Para que não reste mais nenhuma sombra para dúvidas se Armando Guebuza e Filipe Nyusi, também, se beneficiaram ou não dos fundos do calote, que sejam ouvidos estes dois governantes, de maneira pública e transparente, tanto mais que a última palavra quer no Comando Conjunto quer no Comando Operativo cabiam a eles dois, por isso, que venham cá para fora explicar o que aconteceu sobre o sumiço de tanta grana que o país está a pagar com muito sacrifício. O povo não tem nada que pagar pelo prato que não viu nem comeu. A PGR é o elo mais fraco do sistema. É incapaz de apurar para onde foram parar os 500 milhões de dólares transferidos do SISE para o Ministério da Defesa Nacional. Se não estão nos cofres do Ministério da Defesa Nacional, estão, seguramente, nas contas de pessoas, em alguma conta escondida em paraíso fiscal. Como tanto dinheiro fica em mministéris e não com o guardião dos fundos públicos? Aqui está uma prova de que o crime organizado capturou o Estado moçambicano.
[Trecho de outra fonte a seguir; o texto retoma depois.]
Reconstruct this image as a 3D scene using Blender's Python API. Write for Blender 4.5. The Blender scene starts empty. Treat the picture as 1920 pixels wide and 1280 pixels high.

A aparente falta da coragem da PGR em aprofundar as investigações deste caso, alimenta os apetites para um terceiro mandato sobre quem ainda recai a percepção comum de muitos suspeita de se terem beneficiado dos fundos do calote. Se a lei é igual para todos, por quê uns são apanhados e arrastados na via pública enquanto outros são protegidos e isso tem levantado reclamações de que “estamos em falta aqui na tenda BO.
Não há terceiro mandato para ninguém e muito menos ainda para quem recai suspeita de ter participado do calote.